December 6, 2008 2:00 PM
Museum Events

Lloyd Kiva New Gallery at the IAIA Museum, 108 Cathedral Place, Santa Fe, NM 87501 (Click here for a map)

The IAIA Museum store hosts a special reading and book signing of A Radiant Curve, Luci Tapahonso's new book.

Tapahonso is originally from Shiprock, NM and is currently professor of English and American Indian Studies at the University of Arizona in Tucson. She is the author of three children’s books and six books of poetry including A Radiant Curve.

Professor Tapahonso received a “Lifetime Achievement” award from the Native Writers Circle of the Americas. She is recipient of a number of other awards including the 1998 Kansas Governor’s Art Award, and Distinguished Woman awards from the National Association of Women in Education and the Girl Scout Council of America. Her book, Blue Horses Rush In, was awarded the Mountain and Plains Booksellers Association’s Award for Poetry. Tapahonso’s work has appeared in many print and media productions in the U.S. and internationally. Her poems have been translated into German, Italian and French. She was featured in Rhino Records’ CDs, In Their Own Voices: A Century of American Poetry and Poetry on Record: 98 American Poets Read Their Work and in the PBS films: The Long Walk: Tears of the Navajo, The Desert is No Lady, Art of the Wild, Woven by the Grandmothers: An Exhibition of 19th Century Navajo Textiles, and American Passages: The Works of Leslie Marmon Silko, Luci Tapahonso and Simon J. Ortiz.

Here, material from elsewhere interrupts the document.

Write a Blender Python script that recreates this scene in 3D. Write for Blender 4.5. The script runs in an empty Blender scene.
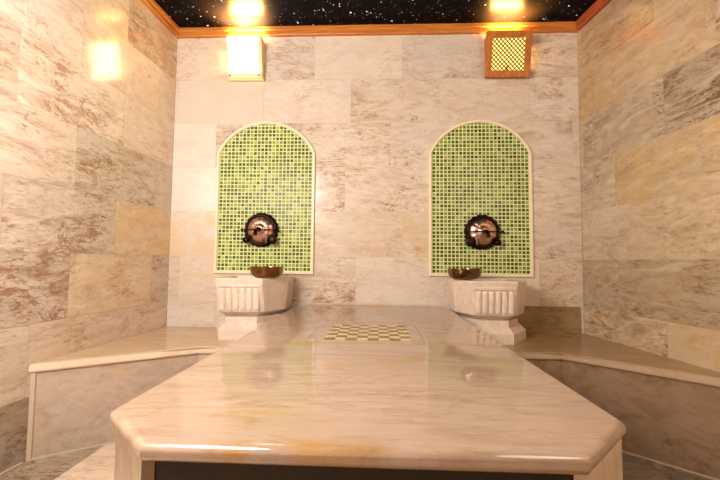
import bpy, bmesh, math, random
from mathutils import Vector, Matrix, noise as mnoise
random.seed(7)
S = bpy.context.scene
COL = S.collection
PI = math.pi

# ------------------------------------------------------------------ place
XL, XR = -1.401, 1.347            # back wall corners (back wall in the plane y = 0)
AL, AR = 0.0574, 0.1189           # splay of the side walls
ZT = 2.40                         # underside of the wooden cornice
ZC = 2.458                        # ceiling
YB = -3.5                         # rear wall behind the viewer
TH, TW = 0.305, 0.595             # wall tile
BENCH, PLAT = 0.40, 0.56
CAM_F, CAM_YAW, CAM_PITCH, CAM_ROLL = 374.9, -0.0411, 0.0565, 0.0099
CAM = Vector((0, -2.4967, 0.85))

# ------------------------------------------------------------------ helpers
def link(name, me, mat=None, parent=None):
    o = bpy.data.objects.new(name, me)
    COL.objects.link(o)
    if mat is not None:
        for m in (mat if isinstance(mat, (list, tuple)) else [mat]):
            me.materials.append(m)
    if parent is not None:
        o.parent = parent
        o.matrix_parent_inverse = Matrix.Translation(-parent.location)
    return o

def obj(name, bm, mat=None, parent=None, smooth=None):
    bmesh.ops.recalc_face_normals(bm, faces=bm.faces[:])
    me = bpy.data.meshes.new(name)
    bm.to_mesh(me)
    bm.free()
    if smooth is not None:
        for p in me.polygons:
            p.use_smooth = True
        me.set_sharp_from_angle(angle=math.radians(smooth))
    return link(name, me, mat, parent)

def thing(name, label, cat, loc, group=None):
    o = bpy.data.objects.new(name, None)
    o.empty_display_size = 0.05
    COL.objects.link(o)
    o.location = loc
    o['label'] = label
    o['category'] = cat
    if group:
        o['group'] = group
    return o

def tag(o, label, cat, group=None):
    o['label'] = label
    o['category'] = cat
    if group:
        o['group'] = group
    return o

def box(bm, x0, x1, y0, y1, z0, z1, bevel=0, mi=0, seg=2):
    vs = [bm.verts.new((x, y, z)) for x in (x0, x1) for y in (y0, y1) for z in (z0, z1)]
    f = [(0, 1, 3, 2), (4, 6, 7, 5), (0, 4, 5, 1), (2, 3, 7, 6), (0, 2, 6, 4), (1, 5, 7, 3)]
    fs = [bm.faces.new([vs[i] for i in q]) for q in f]
    for q in fs:
        q.material_index = mi
    if bevel:
        es = list({e for q in fs for e in q.edges})
        r = bmesh.ops.bevel(bm, geom=es, offset=bevel, segments=seg, profile=0.5, affect='EDGES')
        for q in r['faces']:
            q.material_index = mi
    return bm

def prism(bm, pts, z0, z1, bevel_top=0, bevel_bot=0, seg=4, skip=()):
    """vertical prism; pts counter-clockwise; skip = indices of sides whose edges stay sharp"""
    n = len(pts)
    lo = [bm.verts.new((p[0], p[1], z0)) for p in pts]
    hi = [bm.verts.new((p[0], p[1], z1)) for p in pts]
    bm.faces.new(list(reversed(lo)))
    bm.faces.new(hi)
    te, be = [], []
    for i in range(n):
        j = (i + 1) % n
        bm.faces.new((lo[i], lo[j], hi[j], hi[i]))
    for i in range(n):
        if i in skip:
            continue
        j = (i + 1) % n
        te.append(bm.edges.get((hi[i], hi[j])))
        be.append(bm.edges.get((lo[i], lo[j])))
    if bevel_top:
        bmesh.ops.bevel(bm, geom=te, offset=bevel_top, segments=seg, profile=0.5, affect='EDGES')
    if bevel_bot:
        be = [e for e in be if e.is_valid]
        bmesh.ops.bevel(bm, geom=be, offset=bevel_bot, segments=seg, profile=0.5, affect='EDGES')
    return bm

def lathe(bm, prof, M=None, n=48, rad=None, close=False):
    """prof = [(r, h)] about local z; rad(angle, r, h) -> (r, h) modulates"""
    M = M or Matrix.Identity(4)
    rings = []
    for r, h in prof:
        if r < 1e-6:
            rings.append([bm.verts.new(M @ Vector((0, 0, h)))])
            continue
        ring = []
        for i in range(n):
            a = 2 * PI * i / n
            rr, hh = rad(a, r, h) if rad else (r, h)
            ring.append(bm.verts.new(M @ Vector((rr * math.cos(a), rr * math.sin(a), hh))))
        rings.append(ring)
    for A, B in zip(rings[:-1], rings[1:]):
        for i in range(n):
            j = (i + 1) % n
            if len(A) == 1 and len(B) == 1:
                continue
            if len(A) == 1:
                bm.faces.new((A[0], B[i], B[j]))
            elif len(B) == 1:
                bm.faces.new((A[i], A[j], B[0]))
            else:
                bm.faces.new((A[i], A[j], B[j], B[i]))
    return bm

def tube(bm, pts, radii, n=14, caps=True):
    pts = [Vector(p) for p in pts]
    if not isinstance(radii, (list, tuple)):
        radii = [radii] * len(pts)
    rings = []
    ref = None
    for i, p in enumerate(pts):
        t = (pts[min(i + 1, len(pts) - 1)] - pts[max(i - 1, 0)]).normalized()
        if ref is None:
            ref = Vector((0, 0, 1)) if abs(t.z) < 0.9 else Vector((1, 0, 0))
        u = (ref - t * ref.dot(t)).normalized()
        ref = u
        v = t.cross(u)
        rings.append([bm.verts.new(p + (u * math.cos(2 * PI * k / n) + v * math.sin(2 * PI * k / n)) * radii[i]) for k in range(n)])
    for A, B in zip(rings[:-1], rings[1:]):
        for k in range(n):
            j = (k + 1) % n
            bm.faces.new((A[k], A[j], B[j], B[k]))
    if caps:
        bm.faces.new(list(reversed(rings[0])))
        bm.faces.new(rings[-1])
    return bm

def ball(bm, c, r, sub=2, sc=(1, 1, 1)):
    M = Matrix.Translation(c) @ Matrix.Diagonal((sc[0], sc[1], sc[2], 1))
    bmesh.ops.create_icosphere(bm, subdivisions=sub, radius=r, matrix=M)
    return bm

# ------------------------------------------------------------------ materials
class NT:
    def __init__(s, name):
        s.m = bpy.data.materials.new(name)
        s.m.use_nodes = True
        s.t = s.m.node_tree
        s.t.nodes.clear()
        s.out = s.t.nodes.new('ShaderNodeOutputMaterial')

    def n(s, typ, **kw):
        nd = s.t.nodes.new(typ)
        for k, v in kw.items():
            setattr(nd, k, v)
        return nd

    def l(s, a, b):
        s.t.links.new(a, b)

    def setin(s, sock, v):
        if isinstance(v, bpy.types.NodeSocket):
            s.l(v, sock)
        else:
            sock.default_value = v

    def math(s, op, a, b=None, c=None, clamp=False):
        nd = s.n('ShaderNodeMath', operation=op)
        nd.use_clamp = clamp
        s.setin(nd.inputs[0], a)
        if b is not None:
            s.setin(nd.inputs[1], b)
        if c is not None:
            s.setin(nd.inputs[2], c)
        return nd.outputs[0]

    def ramp(s, v, a, b, lo=0.0, hi=1.0):
        nd = s.n('ShaderNodeMapRange', interpolation_type='SMOOTHSTEP')
        s.setin(nd.inputs[0], v)
        for i, x in enumerate((a, b, lo, hi)):
            s.setin(nd.inputs[i + 1], x)
        return nd.outputs[0]

    def mix(s, f, a, b, blend='MIX'):
        nd = s.n('ShaderNodeMix', data_type='RGBA', blend_type=blend)
        s.setin(nd.inputs[0], f)
        s.setin(nd.inputs[6], a if isinstance(a, bpy.types.NodeSocket) else (*a, 1))
        s.setin(nd.inputs[7], b if isinstance(b, bpy.types.NodeSocket) else (*b, 1))
        return nd.outputs[2]

    def map(s, v, loc=(0, 0, 0), rot=(0, 0, 0), sc=(1, 1, 1)):
        nd = s.n('ShaderNodeMapping')
        s.l(v, nd.inputs[0])
        nd.inputs[1].default_value = loc
        nd.inputs[2].default_value = rot
        nd.inputs[3].default_value = sc
        return nd.outputs[0]

    def noise(s, v, scale, detail=6, rough=0.55, dist=0.0):
        nd = s.n('ShaderNodeTexNoise')
        s.l(v, nd.inputs['Vector'])
        nd.inputs['Scale'].default_value = scale
        nd.inputs['Detail'].default_value = detail
        nd.inputs['Roughness'].default_value = rough
        nd.inputs['Distortion'].default_value = dist
        return nd.outputs[0]

    def attr(s, name):
        return s.n('ShaderNodeAttribute', attribute_name=name)

    def finish(s, color, rough=0.4, metal=0.0, spec=0.5, bump=None, bstr=0.1, bdist=0.002, emit=None, estr=1.0, coat=0.0):
        b = s.n('ShaderNodeBsdfPrincipled')
        s.setin(b.inputs['Base Color'], color if isinstance(color, bpy.types.NodeSocket) else (*color, 1))
        s.setin(b.inputs['Roughness'], rough)
        b.inputs['Metallic'].default_value = metal
        b.inputs['Specular IOR Level'].default_value = spec
        b.inputs['Coat Weight'].default_value = coat
        b.inputs['Coat Roughness'].default_value = 0.08
        if emit is not None:
            s.setin(b.inputs['Emission Color'], emit if isinstance(emit, bpy.types.NodeSocket) else (*emit, 1))
            s.setin(b.inputs['Emission Strength'], estr)
        if bump is not None:
            bp = s.n('ShaderNodeBump')
            bp.inputs['Strength'].default_value = bstr
            bp.inputs['Distance'].default_value = bdist
            s.l(bump, bp.inputs['Height'])
            s.l(bp.outputs[0], b.inputs['Normal'])
        s.l(b.outputs[0], s.out.inputs[0])
        return s.m

def ridge(t, v, width):
    """thin dark vein where a noise crosses one half"""
    return t.ramp(t.math('ABSOLUTE', t.math('SUBTRACT', v, 0.5)), 0.0, width, 1.0, 0.0)

def tile_marble(name, base, vein, yellow, rough=0.2, vein_gain=1.0, streak=0.5):
    """veined marble tile: reads per-tile colour tone (value, yellow, veins) and a per-tile shifted coordinate"""
    t = NT(name)
    co = t.attr('tco').outputs['Vector']
    tone = t.n('ShaderNodeSeparateColor')
    t.l(t.attr('tone').outputs['Color'], tone.inputs[0])
    val, yel, vn = tone.outputs[0], tone.outputs[1], tone.outputs[2]
    big = t.noise(co, 3.2, 5, 0.6, 0.6)
    mid = t.noise(t.map(co, rot=(0, 0, streak * 0.8), sc=(1.0, 3.0, 1)), 4.5, 9, 0.68, 1.0)
    fine = t.noise(t.map(co, rot=(0, 0, streak), sc=(1.0, 3.2, 1)), 24.0, 7, 0.72, 0.7)
    v1 = ridge(t, t.noise(t.map(co, rot=(0, 0, 0.6), sc=(1, 2.0, 1)), 3.0, 7, 0.62, 2.0), 0.035)
    v2 = ridge(t, t.noise(t.map(co, loc=(3, 5, 1), rot=(0, 0, 0.9), sc=(1, 2.4, 1)), 7.5, 6, 0.6, 1.5), 0.05)
    white = ridge(t, t.noise(t.map(co, loc=(9, 2, 4), rot=(0, 0, -0.5), sc=(0.6, 1.8, 1)), 2.2, 3, 0.5, 0.8), 0.022)
    patch = t.ramp(big, 0.42, 0.66)
    veins = t.math('MULTIPLY', t.math('ADD', t.math('MULTIPLY', v1, 0.45), t.math('MULTIPLY', v2, 0.28)), t.math('ADD', t.math('MULTIPLY', patch, 0.9), 0.15))
    mott = t.math('MULTIPLY', t.ramp(mid, 0.40, 0.74), 0.55)
    speck = t.math('MULTIPLY', t.ramp(fine, 0.50, 0.68), t.math('ADD', t.math('MULTIPLY', patch, 0.55), 0.34))
    dark = t.math('MULTIPLY', t.math('ADD', t.math('ADD', veins, mott), speck), t.math('MULTIPLY', vn, vein_gain), clamp=True)
    c = t.mix(t.math('MULTIPLY', t.ramp(big, 0.35, 0.65), 0.35), base, tuple(min(1, x * 1.13) for x in base))
    ymask = t.math('MULTIPLY', yel, t.ramp(t.noise(co, 5.0, 5, 0.6, 1.0), 0.28, 0.62), clamp=True)
    c = t.mix(ymask, c, yellow)
    c = t.mix(dark, c, vein)
    c = t.mix(t.math('MULTIPLY', white, t.math('MULTIPLY', vn, 0.22), clamp=True), c, (0.83, 0.74, 0.66))
    m = t.n('ShaderNodeMix', data_type='RGBA', blend_type='MULTIPLY')
    m.inputs[0].default_value = 1
    t.l(c, m.inputs[6])
    cc = t.n('ShaderNodeCombineColor')
    for i in range(3):
        t.l(val, cc.inputs[i])
    t.l(cc.outputs[0], m.inputs[7])
    r = t.math('ADD', t.math('MULTIPLY', mid, 0.12), rough - 0.05)
    return t.finish(m.outputs[2], r, 0, 0.5, bump=big, bstr=0.12, bdist=0.004)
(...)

In A Radiant Curve, her sixth collection of stories and verse, Tapahonso finds sacredness in everyday life. Viewing a sunset in a desert sky, listening to her granddaughter recount how she spent her day, or visiting her mother after her father’s passing, she finds traces of her own memories interlaced with the voices of her Navajo ancestors. The collection includes an audio CD of the book and Tapahonso’s engaging words draw readers into a workaday world that, magically but never surprisingly, has room for the Diyin Dine’é (the Holy People).